I suggest that the article be immediately brought to the attention of President Buhari who Nigerians know has the needed political will to rescue the economy.
ASUU – the association of Nigerian university teachers – has fought truly momentous battles whose scars litter literally everywhere – from grave yards to exiles: from ruptured families to promising lives that got immolated at mid season. Battles against truly demonic, anti-intellectual Heads of State posing as friends of the intellect and adorning their rule with some of the glittering lights of the academic elite nor can I ever forget the peremptory expurgation of the teachers and their families from their homes by our youngest ever Head of State. If anything surprises me about this principled, long suffering association, it is the fact that none of its executive leadership, which always bear the brunt of its many struggles, has deemed it fit to commission that its titanic struggles be etched in a book for history. That struggle was at a time demonised by a truly demagogic bureaucracy as a fight for increase in salaries to buy fridges – a wicked parody of ‘fringe benefits’ which resonated very badly with a largely illiterate Nigerian population. Happily, this turned out a Pyrrhic victory for the regime when ASUU changed tactics and concentrated its struggles, not on benefits, fringe or not, but on the either non-existing, or thoroughly, degraded infrastructure in our institutions of higher learning, when research grants tapped out and sciences were being taught like literature and you could see a First Class graduate of Chemistry who had never seen a spectrophotometer. These went on for many agonising decades, most of them during absolutely brutal and murderous military regimes, but the struggle which saw the federal government capturing state universities amongst universities to be assisted in infrastructural procurement and general amelioration of their facilities, must hold a special place for ASUU. It deserves to be celebrated not only by its members but it must equally be chalked up as one of the greatest achievements of the President Goodluck Jonathan administration, a truly commendable act which was easily explained off by the president himself not only being a PhD degree holder but a former university lecturer.
What followed in the universities were more books in the libraries, generous research grants, increased attendance at learned conferences and a phenomenal increase in ICT procurement in addition to glittering campuses dotted with beautiful new buildings.
Unfortunately, that is where the good news ended, giving way to a still ongoing orgy of harassment and gnashing of teeth; of threats of foreclosure of collaterals by banks, where they have not yet sold them off, as well as a horde of supplier creditors making life an absolute hell for the university contractors who built those eye popping structures who remain unpaid for upwards of 15 -18 months after the universities have taken over the projects, commissioned them at great and grand events and have since put them to use.
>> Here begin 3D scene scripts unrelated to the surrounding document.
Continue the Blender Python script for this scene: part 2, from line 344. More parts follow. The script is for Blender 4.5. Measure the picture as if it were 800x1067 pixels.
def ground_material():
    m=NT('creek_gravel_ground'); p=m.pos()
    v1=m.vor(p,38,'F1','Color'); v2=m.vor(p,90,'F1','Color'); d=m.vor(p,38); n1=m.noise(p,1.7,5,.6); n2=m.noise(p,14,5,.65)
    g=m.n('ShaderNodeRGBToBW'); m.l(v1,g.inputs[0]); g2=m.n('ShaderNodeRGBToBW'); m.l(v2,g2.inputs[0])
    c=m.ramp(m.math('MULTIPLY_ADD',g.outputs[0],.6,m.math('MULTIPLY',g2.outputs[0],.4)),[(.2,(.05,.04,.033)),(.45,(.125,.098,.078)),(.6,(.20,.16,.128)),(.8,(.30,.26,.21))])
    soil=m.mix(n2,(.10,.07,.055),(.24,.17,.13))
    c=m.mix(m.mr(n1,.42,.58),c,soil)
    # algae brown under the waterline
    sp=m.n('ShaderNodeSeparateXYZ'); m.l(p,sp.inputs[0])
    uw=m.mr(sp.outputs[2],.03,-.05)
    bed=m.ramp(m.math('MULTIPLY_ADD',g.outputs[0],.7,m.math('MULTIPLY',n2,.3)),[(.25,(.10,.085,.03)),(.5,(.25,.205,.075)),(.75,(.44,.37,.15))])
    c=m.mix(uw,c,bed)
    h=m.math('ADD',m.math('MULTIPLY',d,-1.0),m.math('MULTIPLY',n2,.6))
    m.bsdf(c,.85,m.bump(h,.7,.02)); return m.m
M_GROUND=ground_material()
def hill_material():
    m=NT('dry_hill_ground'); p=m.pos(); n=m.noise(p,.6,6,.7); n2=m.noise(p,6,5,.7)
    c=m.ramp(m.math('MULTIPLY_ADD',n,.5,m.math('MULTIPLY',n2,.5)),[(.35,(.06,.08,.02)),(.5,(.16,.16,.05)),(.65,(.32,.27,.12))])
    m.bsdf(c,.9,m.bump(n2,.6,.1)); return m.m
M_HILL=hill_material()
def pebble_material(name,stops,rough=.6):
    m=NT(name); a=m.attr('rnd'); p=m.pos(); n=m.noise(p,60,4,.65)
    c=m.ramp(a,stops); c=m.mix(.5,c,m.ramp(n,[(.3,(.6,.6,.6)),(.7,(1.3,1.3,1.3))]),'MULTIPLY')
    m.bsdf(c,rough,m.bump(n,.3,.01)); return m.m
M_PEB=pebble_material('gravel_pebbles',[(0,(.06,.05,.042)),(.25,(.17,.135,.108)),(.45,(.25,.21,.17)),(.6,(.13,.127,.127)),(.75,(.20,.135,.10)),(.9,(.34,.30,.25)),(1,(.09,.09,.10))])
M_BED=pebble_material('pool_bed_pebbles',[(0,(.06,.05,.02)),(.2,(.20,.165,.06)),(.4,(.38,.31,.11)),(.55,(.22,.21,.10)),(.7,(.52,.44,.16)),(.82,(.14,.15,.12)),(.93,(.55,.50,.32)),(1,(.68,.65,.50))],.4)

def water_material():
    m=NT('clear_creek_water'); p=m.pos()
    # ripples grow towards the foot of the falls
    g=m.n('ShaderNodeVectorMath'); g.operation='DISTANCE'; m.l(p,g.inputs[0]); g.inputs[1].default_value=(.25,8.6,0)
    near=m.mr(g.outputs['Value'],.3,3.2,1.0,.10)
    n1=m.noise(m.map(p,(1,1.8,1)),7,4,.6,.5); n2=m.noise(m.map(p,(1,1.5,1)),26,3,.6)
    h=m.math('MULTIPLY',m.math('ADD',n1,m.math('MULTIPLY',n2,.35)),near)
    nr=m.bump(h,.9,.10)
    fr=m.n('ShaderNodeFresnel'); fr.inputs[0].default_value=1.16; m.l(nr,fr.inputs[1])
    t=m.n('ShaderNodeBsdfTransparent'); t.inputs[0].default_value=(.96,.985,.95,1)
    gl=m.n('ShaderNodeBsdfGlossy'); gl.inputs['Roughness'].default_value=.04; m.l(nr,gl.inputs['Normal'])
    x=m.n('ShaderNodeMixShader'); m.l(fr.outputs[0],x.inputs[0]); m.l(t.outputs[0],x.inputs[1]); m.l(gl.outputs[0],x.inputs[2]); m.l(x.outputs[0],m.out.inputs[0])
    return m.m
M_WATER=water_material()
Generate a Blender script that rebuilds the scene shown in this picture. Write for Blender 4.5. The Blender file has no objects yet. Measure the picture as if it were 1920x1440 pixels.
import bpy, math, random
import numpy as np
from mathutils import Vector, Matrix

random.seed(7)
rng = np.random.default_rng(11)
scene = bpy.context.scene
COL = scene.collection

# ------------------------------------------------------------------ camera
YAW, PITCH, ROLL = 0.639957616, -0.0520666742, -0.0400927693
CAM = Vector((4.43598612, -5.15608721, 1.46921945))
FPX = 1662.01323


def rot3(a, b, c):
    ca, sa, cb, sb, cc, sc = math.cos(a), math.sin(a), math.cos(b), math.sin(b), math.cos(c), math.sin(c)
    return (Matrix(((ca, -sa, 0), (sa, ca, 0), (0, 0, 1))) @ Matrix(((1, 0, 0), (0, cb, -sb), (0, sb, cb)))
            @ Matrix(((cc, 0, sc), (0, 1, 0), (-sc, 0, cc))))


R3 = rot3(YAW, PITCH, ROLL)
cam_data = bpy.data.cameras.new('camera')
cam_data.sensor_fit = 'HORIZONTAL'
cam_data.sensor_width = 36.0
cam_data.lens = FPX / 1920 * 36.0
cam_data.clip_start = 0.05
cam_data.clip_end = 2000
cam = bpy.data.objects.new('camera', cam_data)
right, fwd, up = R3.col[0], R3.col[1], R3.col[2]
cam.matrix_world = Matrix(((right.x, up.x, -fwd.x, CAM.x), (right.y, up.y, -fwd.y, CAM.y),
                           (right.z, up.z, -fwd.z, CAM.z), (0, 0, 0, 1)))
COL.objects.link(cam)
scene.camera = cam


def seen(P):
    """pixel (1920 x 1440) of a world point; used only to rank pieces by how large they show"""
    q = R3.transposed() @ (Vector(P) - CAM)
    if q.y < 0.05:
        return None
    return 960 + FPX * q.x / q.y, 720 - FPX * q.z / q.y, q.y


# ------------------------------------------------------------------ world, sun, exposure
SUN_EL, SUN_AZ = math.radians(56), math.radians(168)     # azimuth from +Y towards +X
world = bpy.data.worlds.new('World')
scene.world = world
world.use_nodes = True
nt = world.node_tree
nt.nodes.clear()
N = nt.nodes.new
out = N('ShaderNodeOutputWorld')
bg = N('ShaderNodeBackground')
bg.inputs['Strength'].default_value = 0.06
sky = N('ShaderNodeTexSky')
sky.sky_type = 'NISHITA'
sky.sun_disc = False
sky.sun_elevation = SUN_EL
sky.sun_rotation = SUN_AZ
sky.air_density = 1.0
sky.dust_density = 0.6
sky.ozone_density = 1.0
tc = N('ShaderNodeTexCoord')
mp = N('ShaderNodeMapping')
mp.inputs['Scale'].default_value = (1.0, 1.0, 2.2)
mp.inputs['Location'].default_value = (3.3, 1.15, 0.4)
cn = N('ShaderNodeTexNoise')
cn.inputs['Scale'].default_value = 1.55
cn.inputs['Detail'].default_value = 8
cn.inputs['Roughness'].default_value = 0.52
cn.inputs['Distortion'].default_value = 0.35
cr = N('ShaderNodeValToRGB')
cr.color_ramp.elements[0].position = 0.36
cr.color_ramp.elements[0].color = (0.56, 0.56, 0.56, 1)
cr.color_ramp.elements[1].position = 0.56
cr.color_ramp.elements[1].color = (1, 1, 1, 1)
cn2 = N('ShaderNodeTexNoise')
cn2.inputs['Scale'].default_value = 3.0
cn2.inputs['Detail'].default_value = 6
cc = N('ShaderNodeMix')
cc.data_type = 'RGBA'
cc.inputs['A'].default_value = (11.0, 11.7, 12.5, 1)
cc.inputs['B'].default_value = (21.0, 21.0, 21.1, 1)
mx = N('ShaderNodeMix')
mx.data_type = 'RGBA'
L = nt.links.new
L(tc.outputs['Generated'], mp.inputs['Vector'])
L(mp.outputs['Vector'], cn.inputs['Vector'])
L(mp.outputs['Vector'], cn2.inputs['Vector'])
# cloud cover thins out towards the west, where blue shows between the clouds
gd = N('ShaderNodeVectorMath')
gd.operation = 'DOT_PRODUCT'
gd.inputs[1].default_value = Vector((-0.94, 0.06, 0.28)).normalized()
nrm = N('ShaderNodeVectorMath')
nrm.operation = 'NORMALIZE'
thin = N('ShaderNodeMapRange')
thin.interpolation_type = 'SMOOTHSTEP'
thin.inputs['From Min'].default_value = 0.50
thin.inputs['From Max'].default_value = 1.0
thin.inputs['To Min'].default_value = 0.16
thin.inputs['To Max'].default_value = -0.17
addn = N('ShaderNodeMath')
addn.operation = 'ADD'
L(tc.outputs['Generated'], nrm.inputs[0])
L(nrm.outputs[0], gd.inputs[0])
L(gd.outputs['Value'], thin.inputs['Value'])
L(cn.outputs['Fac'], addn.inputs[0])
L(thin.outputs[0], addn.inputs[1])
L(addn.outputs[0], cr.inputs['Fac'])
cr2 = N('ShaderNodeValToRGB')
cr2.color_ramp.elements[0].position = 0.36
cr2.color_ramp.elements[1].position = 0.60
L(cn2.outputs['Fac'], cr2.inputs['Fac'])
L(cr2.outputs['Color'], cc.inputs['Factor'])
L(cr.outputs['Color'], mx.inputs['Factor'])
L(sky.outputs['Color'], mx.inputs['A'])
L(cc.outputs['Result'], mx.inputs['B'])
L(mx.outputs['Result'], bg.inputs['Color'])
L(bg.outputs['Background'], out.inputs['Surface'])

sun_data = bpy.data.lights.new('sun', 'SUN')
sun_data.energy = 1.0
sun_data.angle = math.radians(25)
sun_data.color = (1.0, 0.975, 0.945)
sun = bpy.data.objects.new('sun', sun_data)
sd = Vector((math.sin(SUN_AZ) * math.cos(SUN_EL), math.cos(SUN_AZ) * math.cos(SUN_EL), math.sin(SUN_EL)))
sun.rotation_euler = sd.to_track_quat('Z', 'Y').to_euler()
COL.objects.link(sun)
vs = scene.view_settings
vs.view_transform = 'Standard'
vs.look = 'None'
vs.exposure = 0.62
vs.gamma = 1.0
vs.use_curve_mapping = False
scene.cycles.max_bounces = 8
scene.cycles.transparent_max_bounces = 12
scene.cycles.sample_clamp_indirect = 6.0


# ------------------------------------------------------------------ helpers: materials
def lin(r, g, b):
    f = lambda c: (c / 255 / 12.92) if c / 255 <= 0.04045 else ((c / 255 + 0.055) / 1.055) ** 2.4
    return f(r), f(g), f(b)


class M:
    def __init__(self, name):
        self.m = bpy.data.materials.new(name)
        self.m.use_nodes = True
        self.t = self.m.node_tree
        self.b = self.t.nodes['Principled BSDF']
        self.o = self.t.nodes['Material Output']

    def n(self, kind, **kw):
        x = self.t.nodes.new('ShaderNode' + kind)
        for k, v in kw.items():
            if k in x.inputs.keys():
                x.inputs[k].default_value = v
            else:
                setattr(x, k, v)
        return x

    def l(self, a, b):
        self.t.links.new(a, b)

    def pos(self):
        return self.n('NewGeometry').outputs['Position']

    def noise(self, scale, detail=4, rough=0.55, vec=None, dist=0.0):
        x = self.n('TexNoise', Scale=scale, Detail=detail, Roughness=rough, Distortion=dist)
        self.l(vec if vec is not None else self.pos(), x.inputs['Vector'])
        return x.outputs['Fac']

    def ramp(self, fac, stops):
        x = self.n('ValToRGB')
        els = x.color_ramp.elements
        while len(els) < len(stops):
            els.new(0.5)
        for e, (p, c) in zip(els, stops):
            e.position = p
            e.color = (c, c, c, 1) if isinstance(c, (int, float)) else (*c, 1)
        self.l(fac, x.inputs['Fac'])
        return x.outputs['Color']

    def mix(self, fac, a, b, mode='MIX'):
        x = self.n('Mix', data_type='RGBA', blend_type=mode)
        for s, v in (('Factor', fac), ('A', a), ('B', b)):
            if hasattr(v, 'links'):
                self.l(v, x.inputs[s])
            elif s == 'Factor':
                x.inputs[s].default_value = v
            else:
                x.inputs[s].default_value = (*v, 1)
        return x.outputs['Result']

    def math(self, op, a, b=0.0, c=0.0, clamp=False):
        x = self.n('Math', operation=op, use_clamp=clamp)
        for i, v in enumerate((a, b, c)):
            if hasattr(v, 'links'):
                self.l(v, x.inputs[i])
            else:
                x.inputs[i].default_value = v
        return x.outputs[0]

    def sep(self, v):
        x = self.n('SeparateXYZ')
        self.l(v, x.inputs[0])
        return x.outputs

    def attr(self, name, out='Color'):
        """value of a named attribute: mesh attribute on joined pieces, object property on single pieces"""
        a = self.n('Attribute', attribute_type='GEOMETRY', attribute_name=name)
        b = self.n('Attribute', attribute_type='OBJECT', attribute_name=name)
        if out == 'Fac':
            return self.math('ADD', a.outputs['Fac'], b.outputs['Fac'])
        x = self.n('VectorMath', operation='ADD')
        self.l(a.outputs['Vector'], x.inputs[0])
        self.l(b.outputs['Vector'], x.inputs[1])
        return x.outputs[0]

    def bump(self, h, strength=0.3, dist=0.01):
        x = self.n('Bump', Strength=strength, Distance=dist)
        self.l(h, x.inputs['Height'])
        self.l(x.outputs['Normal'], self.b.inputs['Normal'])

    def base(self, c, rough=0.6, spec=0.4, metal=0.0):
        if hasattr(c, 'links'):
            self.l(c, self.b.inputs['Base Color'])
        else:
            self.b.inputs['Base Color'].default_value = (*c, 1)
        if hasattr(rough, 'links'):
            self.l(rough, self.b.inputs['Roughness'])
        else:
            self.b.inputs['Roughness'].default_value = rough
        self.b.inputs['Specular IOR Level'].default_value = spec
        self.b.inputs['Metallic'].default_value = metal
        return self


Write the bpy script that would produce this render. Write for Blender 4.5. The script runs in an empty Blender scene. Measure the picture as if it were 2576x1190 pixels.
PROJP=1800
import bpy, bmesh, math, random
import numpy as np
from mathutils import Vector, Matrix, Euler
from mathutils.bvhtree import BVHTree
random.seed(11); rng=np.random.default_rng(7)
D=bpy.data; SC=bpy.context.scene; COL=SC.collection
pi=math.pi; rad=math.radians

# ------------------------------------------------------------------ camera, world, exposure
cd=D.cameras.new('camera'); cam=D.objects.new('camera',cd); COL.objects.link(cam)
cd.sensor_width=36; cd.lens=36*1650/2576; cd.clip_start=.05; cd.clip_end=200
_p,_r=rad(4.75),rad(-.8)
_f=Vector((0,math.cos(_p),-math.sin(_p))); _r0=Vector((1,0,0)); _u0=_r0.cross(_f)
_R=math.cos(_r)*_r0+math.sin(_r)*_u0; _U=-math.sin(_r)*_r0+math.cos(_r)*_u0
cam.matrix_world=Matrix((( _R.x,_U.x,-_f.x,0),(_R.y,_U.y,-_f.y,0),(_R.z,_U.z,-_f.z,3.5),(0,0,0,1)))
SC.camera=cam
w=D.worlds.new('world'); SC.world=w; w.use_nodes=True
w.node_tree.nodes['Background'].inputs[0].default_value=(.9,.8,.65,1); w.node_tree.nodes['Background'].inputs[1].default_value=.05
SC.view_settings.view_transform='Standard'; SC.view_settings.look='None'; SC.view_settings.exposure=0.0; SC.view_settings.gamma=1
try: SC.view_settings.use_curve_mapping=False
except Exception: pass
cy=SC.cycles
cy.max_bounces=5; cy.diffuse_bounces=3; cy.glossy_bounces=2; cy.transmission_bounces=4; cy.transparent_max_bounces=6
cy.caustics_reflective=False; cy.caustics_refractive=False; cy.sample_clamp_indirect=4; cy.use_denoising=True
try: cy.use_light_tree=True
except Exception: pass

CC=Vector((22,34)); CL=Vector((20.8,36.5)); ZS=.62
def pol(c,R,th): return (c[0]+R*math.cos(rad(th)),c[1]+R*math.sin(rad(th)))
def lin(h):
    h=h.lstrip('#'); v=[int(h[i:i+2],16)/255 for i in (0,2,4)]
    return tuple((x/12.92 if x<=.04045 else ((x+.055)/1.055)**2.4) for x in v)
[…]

Unfortunately, the universities are almost completely helpless in pushing the payments; a fact which is sure to make many of their projects suffer in future as contractors would like to insist on better payment terms or deliberately pad their quotes. Many of the contractors are, today, languishing in heavy indebtedness with collateral consequences to their state of health.
Before deciding to write this piece, I made some discreet inquiries and two things emerged: one hopeless, the other not so helpless. The first was that a large portion of the fund most probably suffered the fate of the 2.4 billion dollars earmarked for arms procurement but for which a former National Security Adviser is now standing trial. According to this source, both the presidential campaign, and a particular governorship campaign would not have been half as colourful without the intervention fund being thoroughly misapplied -apologies Admiral Augustus Aikhomu of blessed memory. I was told severally that if this is true, it would not be the former president’s fault if associates, indeed his appointees, decided to help in funding his campaign. Concerning the then Minister of Education, my attention was drawn to what was described as a yet un-rebutted allegation against Governor Wike by The Peoples Coalition Against Corruption, an anti-graft group, which has urged the federal government and anti-corruption agencies to investigate him. According to the group in a statement signed by Peter Iloagbeze, the governor is accused of massive theft spanning five years. Wike, it claims, “diverted resources from the TETFUND and swindled the Universal Basic Education Fund of massive amounts of money in addition to diverting huge sums from the Ministry of Education budgets in four years while he served as the minister of state for education and later as acting Minister of Education”. For both the anti-corruption war, but more for Governor Wike’s integrity, it is my considered view that the anti-corruption agencies should investigate these serious allegations. It is, however, apposite to add that my inquiries further revealed that while contractors hired by TETFUND had been paid, those to be paid directly through the intervention fund, which was warehoused directly at the ministry, remain unpaid.
The information which should, however, bring smiles to the contractors’ faces, particularly in a government being driven by the CHANGE mantra, is the one to the effect that the money is not lost after all. Rather, I was told, the money was placed in an escrow account at the CBN. It is hoped that this is the true position of things. I also learnt, authoritatively, that the Ministry of Education has, in fact, conducted appropriate inspection tours of the various projects which, in any case, would not have been accepted, commissioned and put into use by the universities, if they were in any way substandard.
All that remains to be done now, one would hope, is for the Hon. Minister for Education to ensure that everything is done to end the contractors’ misery by effecting their payments without any further delay. It should be one more reason for them, and Nigerians, in general, to thank God for both the CHANGE and the Change Agent.